APPLICATION: How little do you reflect on all this. It is just as if the threat that he who is not watchful will be taken by surprise, were made for others and not for you.
AFFECTIONS AND RESOLUTIONS: Who is the man who shall live and shall not see death? (Ps. lxxxviii, 49.)
CONSIDER SECONDLY how our Lord warns you also in the Apocalypse (iii, 3) that He will come upon you in death like a thief when you least expect Him, and He adds: thou shalt not know at what hour I will come to thee. Why therefore does He speak thus? To make you understand that, when He comes thus as the unexpected thief, you will not even perceive His arrival and no one will tell you. Physicians and all your household He will so take by surprise that no one will say to you: Behold here is the thief!
APPLICATION: Know you not that numbers die suddenly by accident and even without realising that they are dying. Even so our Lord warns you that this may happen to you also. A sudden death may be the chastisement of the man who fails to watch, though he has been frequently warned to do so.
AFFECTIONS AND RESOLUTIONS: Except ye be converted he will brandish his sword, he hath bent his bow and made it ready, and in it he hath prepared the instruments of death. (Ps. vii, 14-15.)

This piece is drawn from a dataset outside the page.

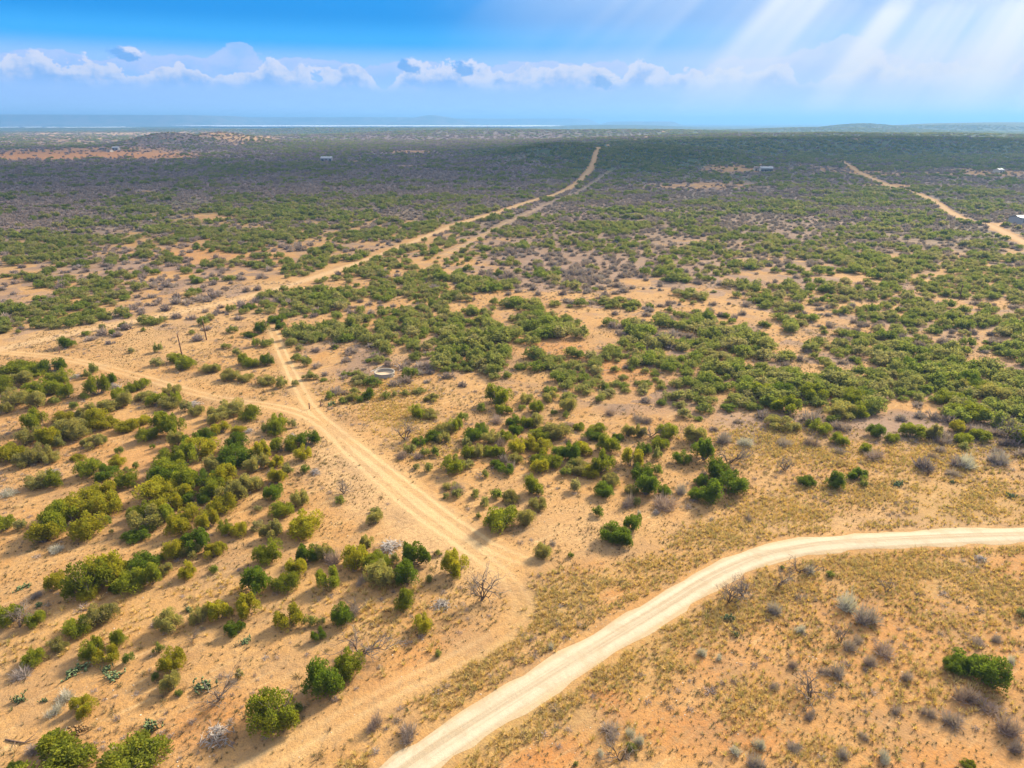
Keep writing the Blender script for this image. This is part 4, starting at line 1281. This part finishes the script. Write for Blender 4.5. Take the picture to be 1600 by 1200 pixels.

CONSIDER THIRDLY that if you are really watchful and expecting your Lord, He will not come to you as a thief but rather as a friend. You will be living detached from all inordinate affection to the things of earth, so that at death He will not have to divest you of temporal and mere worldly things, but will give you those that are heavenly and eternal.
APPLICATION: Let therefore your soul be at all times prepared for the coming of your Lord. Watch over your heart that it may not be drawn away and become attached to perishable things, so that at your death Christ may come to you, not as an unexpected thief, but rather as a long expected friend.
AFFECTIONS AND RESOLUTIONS: For thee my soul hath thirsted; for thee my flesh longeth, O how exceedingly. (Ps. lxii, 2.)